I hope you are feeling as though you have got more information today Daisy.
My post is in response to squeaky's and also partially in response to notalways.
I've also seen vulnerable posters' threads distorted by respondents' agendas, but I don't think it's anything like as one-sided as you think. I certainly think there are one or two posters on Mumsnet who have damaging beliefs about men as a sex and use the Relationships threads to further an anti-men (as opposed to a feminist) agenda but equally, I think there is a bigger group of posters who hijack threads for their own anti-feminist agenda, completely riding roughshod over the OP's beliefs and distress.
For example, if a poster is feeling distressed and hurt by the secrets her partner is keeping, usually in relation to porn or in this case, sex sites and secret texts, these posters' responses tend not only to ridicule how the OP feels ("Meh, what's a bit of porn?) but they also minimise or distort the facts, hence interacting with real women on a dating site is minimised, to "internet porn". At some point, these posters also see fit to criticise the OP for her feelings, or to blame the OP for her partner's behaviour.
So far in this thread, Daisy has been asked if she had forgotten that she had sent the texts herself (!), told that her partner is only keeping secrets because of her disproportionately bad reactions to his understandable sexual behaviour, told to "chill" and advised that her reactions might be skewed by her pregnancy hormones. In summary, some unbelievably patronising statements to an intelligent woman.

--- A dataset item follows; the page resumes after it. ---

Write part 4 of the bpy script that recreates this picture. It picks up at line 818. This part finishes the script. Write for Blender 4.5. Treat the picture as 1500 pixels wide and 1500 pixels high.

As a general comment, I think all of us have a responsibility to take our agendas out of the real-life relationships threads and onto the debating threads, but it feels wholly disingenuous to claim that there is only one agenda operating, when threads like this descend into bitter arguments and point-scoring.
I've also noticed that the posters who actually care about the OP's distress are the ones who tend to stick around and don't join the thread to have an argument, further their own agenda - and disappear when that need has been sated.